If you want to change both the ways that the system and its tools and willing accomplices crush people like Trayvon Martin, and the ways that it also gets people to mess over each other – you have to get rid of the system itself, through revolution. And you have to dig out the thinking this system gives rise to, beginning right now, and then taking a leap once people have actually won power. You can't do that by trying to reform this system that's based on exploitation. Exploitation – making profit off of other people's labour – has been at the root of the problem since the first African was kidnapped to be exploited as a slave in the "new world". The state power we now live under – the government, with its organs of force and violence at the core of it – is a product of exploitation, and was built to maintain and extend it.
No, we need a whole new state power. A state power based on getting rid of exploitation, getting rid of one people oppressing another, getting rid of everything that reinforces all that... including those ideas in people's thinking that reflect the ways of exploitation. That's what this revolution is all about – a new state power that backs the masses up in making these transformations from head to toe, as part of getting to a world where humanity has put all that behind it.
You have to make revolution to do that. You have to get with the movement for revolution today – fighting back and, as we do, struggling with people to break with these ideas. In other words: "Fight the Power, and Transform the People, for Revolution." We have to rally the youth – a lot of whom in fact are caught up in some of the mentality this system has put on them – to fight back, and welcome it when (as is beginning to happen today) many of them are fighting back, and struggle with them to transform their thinking in the process... to get with the real revolution.

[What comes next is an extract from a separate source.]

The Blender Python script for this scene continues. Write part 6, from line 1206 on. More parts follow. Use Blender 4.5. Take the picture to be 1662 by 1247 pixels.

There is no other solution to this problem – all the preaching in the world only makes it worse, and even the efforts to bring real truth to the youth cannot take root without this. And there is no other way to the whole new world that is needed, and is possible, where all exploitation and oppression and destructive antagonisms between people – and all the mentalities and ways of thinking that reflect and reinforce that oppression – are things of the past, and where all people can truly flourish and rise to their full heights.